The Pennsylvania Department of Environmental Protection (DEP) just announced it will offer limited number of rebates to state residents who purchase an alternative fuel vehicle. Electric vehicles, such as the Nissan Leaf, Ford Focus, Chevy Volt and similar models from Tesla and BMW are eligible for a rebate of $2,000. The DEP also offers a $1,000 rebate for plug-in hybrid electric vehicles and battery-electric vehicles (e.g. the Toyota Prius plug-in, Ford C-Max Energi, Ford Fusion and Honda Accord).  To qualify for a rebate, the vehicle must be registered in Pennsylvania, operated mostly in the state, and purchased no more than six months before the owner submits an application for rebate.
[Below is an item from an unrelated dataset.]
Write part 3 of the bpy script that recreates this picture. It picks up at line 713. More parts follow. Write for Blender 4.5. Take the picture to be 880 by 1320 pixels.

The program will be reassessed after payout of the first 250 rebates at $2,000 or June 30, 2016, whichever comes first.

10 States with Extra EV Registration Fees

The economics of EV ownership get a little more complicated when factoring in the fees certain states are charging EV owners in additional registration. The justification apparently is to help offset highway maintenance costs, although the amount of money collected by charging additional registration fees for EVs doesn’t put a dent in the infrastructure needs. Granted, EVs don’t pay federal and state taxes at fuel pumps, because they don’t use gasoline, and therefore these EVs don’t contribute to the coffers for highway maintenance. But the additional registration fee seems more like a penalty imposed on EV owners than anything else. For those considering an EV, the extra registration fee might cause them to rethink their plans.

The following 10 states now charge extra registration fees for EVs:

  • Wyoming — $50
  • Colorado — $50
  • Virginia — $64
  • Nebraska — $75
  • Missouri — $75
  • Washington — $100
  • North Carolina — $100
  • Idaho — $150
  • Georgia — $200
  • Michigan (coming in 2017) — $100

HOV Lane Access, Exemption from Emissions Testing, Free Parking

The news isn’t all bad when it comes to U.S. states and the incentives or perks they give to EV owners. Even in states such as Georgia that not only eliminated EV purchase incentives and at the same time tacked on $200 in EV registration fees, there’s still access to HOV lanes as a balm to ownership. HOV lane access for EVs is permitted in Arizona, California, Florida, Hawaii, Maryland, New Jersey, Utah, and Virginia. In New York, owners of plug-in electric and hybrid electric vehicles may use the Long Island Expressway HOV lanes.

EV owners in Connecticut are exempt from biennial vehicle emissions testing. In the city of New Haven, CT, there’s free city street parking for all EVs registered in the community. Massachusetts also exempts EVs from emissions testing.

In the end, only the consumer can decide which state is best to own an electric car based on his or her needs. If an incentive, rebate or tax credit is what will ultimately get you to make the move, there are eight states to choose from. How much you drive and how far you’re willing to be inconvenienced to recharge your EV is another factor to take into consideration. Without incentives, other perks may be sufficient to get you motivated to buy or lease an EV. This is an interesting landscape, one that keeps changing.